The best part of the day is that my in-laws arrived safely this evening. They’re going to spend the weekend with us. They sampled our peaches.

Like that new basket, don’t ya? I surely do.

Anyway, they said the peaches are delicious. And they are! I had a few after dinner tonight.

If fresh fruit is involved in the best part of your day, no matter how productive the day was, it was a pretty good day, Slugger.


20
Jun 23

An anniversary post

I took this photo of my lovely bride 14 years ago, yesterday, the night before we were married. Today, on our anniversary, and every day, I think of the many smiles and laughs and quiet times we have shared. It’s an ever-growing list of wonderful history and adventures both grand and regular. We have a lot for which we are grateful in our relationship, but that the regular is such a delight is one of the most important parts of all.

It’s a special thing, to know and love someone for a great length of time, a great gift to still find new things to learn from one another. It’s a comfort to do all of that in the company of someone invested in you.
Fourteen years, all a blessing.

Tomorrow, it’ll be just a bit better; the day after, a little better still …

Happy anniversary, love.


30
May 23

A photo in tin

I didn’t know this photo existed, but when we stopped by to see my grandfather, who is always full of surprises, he fished this image out of a stack. There were a handful of photos of him as a little boy, posing in a studio with his beautiful mother, and even some of his grandmother, who I knew.

Think of it. I have real memories of a great-great-grandmother who died, at 92, when I was in high school. I also had a great-grandmother who died when I was in college, and another great-grandmother who lived until I was 28. But this isn’t about those remarkable people. This is about this new-to-me photograph.

These people are my mother’s mother’s parents, my maternal-maternal great-grandparents. She died when I was three, but I don’t have any memory of her. He died when I was five, and I have a few glimpses of him in my mind’s eye.

Here, he’s holding my great-aunt. We estimate she’s about three years old in that photo, putting him at about 24 and his wife at about 21. She’s holding a great-uncle I never knew. But look how young!

My great-grandmother here looks like my grandmother. And from a few photos of this young woman I can see traits of most every woman in my family.

Earlier this month my mom texted me a photo of when she was a child, some four decades after the picture here. It looks like a vacation photo. She’s in oversized glasses, with her parents and her grandparents, the ones pictures here. Behind my mother is her grandmother, a mid-century grandma out of central casting. Her daughter, my grandmother, looks impossibly young in that way that never makes sense when you’re only accustomed to seeing someone in a different stage of their life. My grandfather is there, short sleeve button down, shiny watch, comical shorts (though I never knew him, I never think of him wearing shorts) and shin high dark socks. Now, except for those socks, it all works, because he has the mod haircut of the time and he’s wearing the best sunglasses 1960s technology had to offer.

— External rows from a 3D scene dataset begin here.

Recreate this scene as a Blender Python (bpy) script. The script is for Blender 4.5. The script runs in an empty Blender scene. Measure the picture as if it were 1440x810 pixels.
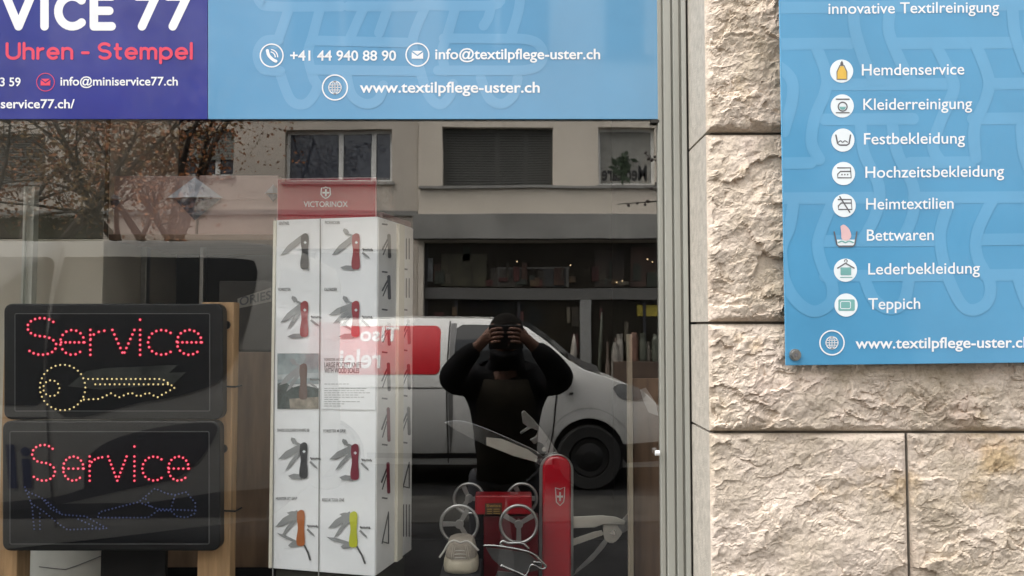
import bpy, bmesh, math, random
import numpy as np
from mathutils import Vector, Matrix, Euler

random.seed(7)
rng = np.random.default_rng(7)
sc = bpy.context.scene
COL = sc.collection
R = math.radians

# ------------------------------------------------------------------ camera
F, D0, H0, VP = 1150.0, 1.9, 1.55, 460.0          # focal length in 1440-px units, distance to the pane, eye height, horizon row
TH = math.atan((VP - 405) / F)
cam_d = bpy.data.cameras.new('camera')
cam = bpy.data.objects.new('camera', cam_d)
COL.objects.link(cam)
cam.location = (0, -D0, H0)
cam.rotation_euler = (R(90) + TH, 0, 0)
cam_d.sensor_width = 36
cam_d.lens = 36 * F / 1440
cam_d.clip_start = 0.005
cam_d.clip_end = 500
sc.camera = cam

# ------------------------------------------------------------------ sky, sun, exposure
SUN_EL, SUN_AZ = R(64), R(-72)
w = bpy.data.worlds.new('World')
sc.world = w
w.use_nodes = True
nt = w.node_tree
bg = nt.nodes['Background']
sky = nt.nodes.new('ShaderNodeTexSky')
sky.sky_type = 'NISHITA'
sky.sun_disc = False
sky.sun_elevation = SUN_EL
sky.sun_rotation = SUN_AZ
sky.air_density = 1.0
sky.dust_density = 4.0
hs = nt.nodes.new('ShaderNodeHueSaturation')
hs.inputs['Saturation'].default_value = 0.18
nt.links.new(sky.outputs[0], hs.inputs['Color'])
nt.links.new(hs.outputs[0], bg.inputs['Color'])
bg.inputs['Strength'].default_value = 0.15
sun_d = bpy.data.lights.new('sun', 'SUN')
sun_d.energy = 1.2
sun_d.angle = R(85)
sun_d.color = (1.0, 0.95, 0.87)
sun = bpy.data.objects.new('sun', sun_d)
COL.objects.link(sun)
sd = Vector((math.sin(SUN_AZ) * math.cos(SUN_EL), math.cos(SUN_AZ) * math.cos(SUN_EL), math.sin(SUN_EL)))
sun.rotation_euler = sd.to_track_quat('Z', 'Y').to_euler()
sun.location = (0, -5, 12)
vs = sc.view_settings
vs.view_transform = 'Standard'
vs.look = 'None'
vs.gamma = 1
vs.use_curve_mapping = False
vs.exposure = 2.2

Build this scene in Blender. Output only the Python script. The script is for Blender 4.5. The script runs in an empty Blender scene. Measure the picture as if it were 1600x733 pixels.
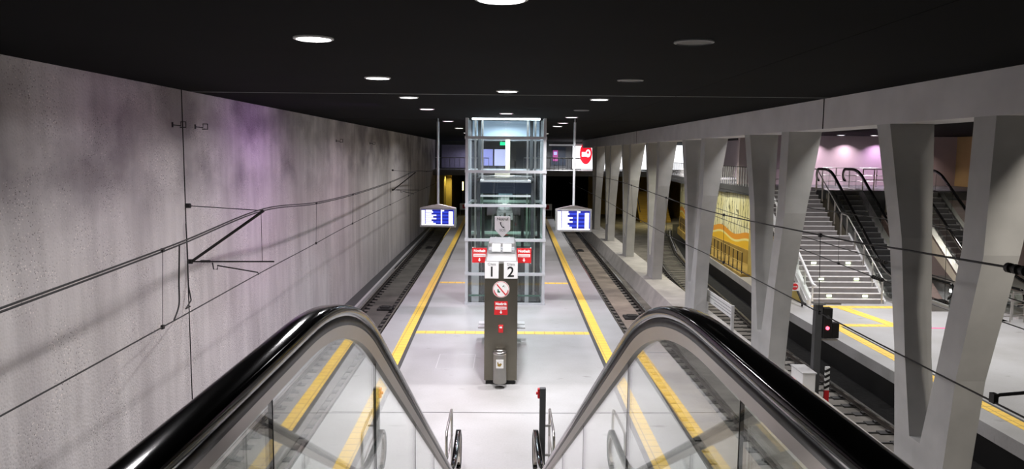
import bpy, bmesh, math, random
from mathutils import Vector, Matrix
random.seed(7)
sc = bpy.context.scene
COL = sc.collection
PI = math.pi

# ---------------------------------------------------------------- camera, world, exposure
F = 1200.0
CAMZ = 5.4
p_, y_, r_ = math.atan(126 / F), math.atan(10 / F), 0.009
FW = Vector((math.sin(y_) * math.cos(p_), math.cos(y_) * math.cos(p_), -math.sin(p_)))
R0 = Vector((math.cos(y_), -math.sin(y_), 0)); U0 = R0.cross(FW)
RT = R0 * math.cos(r_) + U0 * math.sin(r_); UP = U0 * math.cos(r_) - R0 * math.sin(r_)
cd = bpy.data.cameras.new('camera'); cam = bpy.data.objects.new('camera', cd); COL.objects.link(cam)
cd.sensor_width = 36; cd.lens = F / 1600 * 36; cd.clip_start = 0.05; cd.clip_end = 400
m = Matrix((RT, UP, -FW)).transposed().to_4x4(); m.translation = Vector((0, 0, CAMZ))
cam.matrix_world = m
sc.camera = cam
sc.view_settings.view_transform = 'Standard'; sc.view_settings.look = 'None'
sc.view_settings.gamma = 1; sc.view_settings.use_curve_mapping = False
sc.view_settings.exposure = 0.30
w = bpy.data.worlds.new('world'); sc.world = w; w.use_nodes = True
w.node_tree.nodes['Background'].inputs[0].default_value = (0.75, 0.78, 0.85, 1)
w.node_tree.nodes['Background'].inputs[1].default_value = 0.03
sc.cycles.transparent_max_bounces = 24
sc.cycles.max_bounces = 8
sc.cycles.diffuse_bounces = 4
sc.cycles.sample_clamp_indirect = 4.0

def light(name, loc, power, color=(1, 1, 1), size=0.4, spread=160, rot=(0, 0, 0), shape='DISK', sy=None):
    l = bpy.data.lights.new(name, 'AREA'); l.energy = power; l.color = color; l.shape = shape; l.size = size
    if sy: l.shape = 'RECTANGLE'; l.size_y = sy
    l.spread = math.radians(spread)
    o = bpy.data.objects.new(name, l); o.location = loc; o.rotation_euler = rot; COL.objects.link(o)
    return o
CEIL = 6.65
HALLC = 6.5
# ceiling lamps of the entrance hall behind the camera and of the hall on the right
for x in (-3.5, 0, 3.5):
    for y in (-5.5, -2.0):
        light('hall_light', (x, y, CEIL - .06), 50, (1, .97, .93), .5, 120)
for (x, y, pw, col) in ((14.5, 14, 110, (1, .97, .93)), (12.5, 20, 120, (1, .98, .97)), (17, 21, 110, (1, .97, .95)),
                        (12.6, 25.4, 190, (1, .97, 1)), (15.6, 28, 90, (1, .96, 1)), (13.0, 30.5, 22, (1, .96, 1)),
                        (19, 30, 70, (1, .93, .85)), (16.5, 38.5, 60, (1, .85, .98)), (19, 37.5, 70, (1, .85, .98)),
                        (14.0, 44, 200, (1, .92, .97)), (14.5, 52, 260, (1, .92, .97)), (14.5, 62, 260, (1, .97, 1))):
    light('hall_light', (x, y, HALLC - .08), pw, col, .5, 125)
for y in (35, 40.5, 46, 52):
    light('mural_light', (9.2 + (y - 35) * .08, y, HALLC - .1), 120, (1, .96, .80), .4, 130)
# lamps of the far hall between the pillars, under the beam line
for y, c in ((4.5, (1, .92, .82)), (8.3, (1, .92, .82)), (16.5, (1, .96, .93)), (24.5, (1, .96, .95)), (32.5, (1, .97, .95)), (40.4, (1, .97, .95)), (48.4, (1, .97, .95)), (56.4, (1, .97, .95))):
    light('pillar_light', (8.0, y, HALLC - .06), 120 if y < 9 else 62, c, .25, 180)
for x, c in ((16.33, (1, .8, .95)), (18.0, (1, .8, .95)), (19.7, (.9, .6, 1)), (21.4, (1, .8, .7))):
    light('wall_washer', (x, 40.4, HALLC - .1), 28, c, .12, 120)
light('bridge_light', (-3, 76, 6.3), 60, (.85, .85, 1), .8)
light('bridge_light', (5.5, 74.5, 6.4), 420, (.95, .95, 1), .8)
light('tunnel_light', (-5.6, 74.5, 3.2), 40, (1, .85, .35), .5)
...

Behind them all is my great-grandfather, my mother’s grandpa. That guy above. Long pants, long-sleeved shirt with a large windowpane print, with a neat little banded fedora on top of his head. He’s holding a cup with a straw in his left hand. They all look like they’re posing for a serious rock band photo, or as if something important has happened in front of them just as the photo was taken. They weren’t ready for a modern posed photograph, except for my great-grandfather, who is smiling just a bit.

He’s probably, let’s say, mid-early-60s in the image I just described. I remember him as an even older man, of course. Here he is, with two of his great-grandchildren. (He’d have 15 or so great-grandkids, but he wouldn’t get to meet the all. The best one is standing to his left, anyway.) He’s sitting in a creaky old lawn chair in his daughter’s lawn. I remember those chairs, and I spent a lot of time in that grass, beneath the kitchen window, around the little well building, and in front of the giant shop building.

He’s been posed in front a big building for both of those photos. It’s rather poetically symmetric in a way.

Trying to find a way to wrap up this post, I looked up some of that young woman’s lineage. With a few clicks, I was able to trace my great-great grandmother’s ancestors back five more generations, to when her great-great-great grandfather immigrated to South Carolina from Ireland aboard a vessel called the Lord Dunluce in 1772. He was 17-ish, came over alone, and had 100 acres coming to him, somehow. He got married, at 19, in 1774. He died in 1808, and is buried in South Carolina. Another part of her family, the Internet tells me, came from North Carolina after crossing the Atlantic at some point in the middle of the 18th century. That branch can be traced back, with no effort on my part, to the 16th and 17th century and places like Aarau and Zurich, Switzerland. Still others came over to Massachusetts, seemingly from England, in the early part of the 17th century.

But I’m going to wrap it up this way. My great-grandmother, in that first photo above, was picking cotton one morning. She was full-term, and, the story goes, delivered one of her children around midday. In the afternoon, she was back out in the field picking cotton again.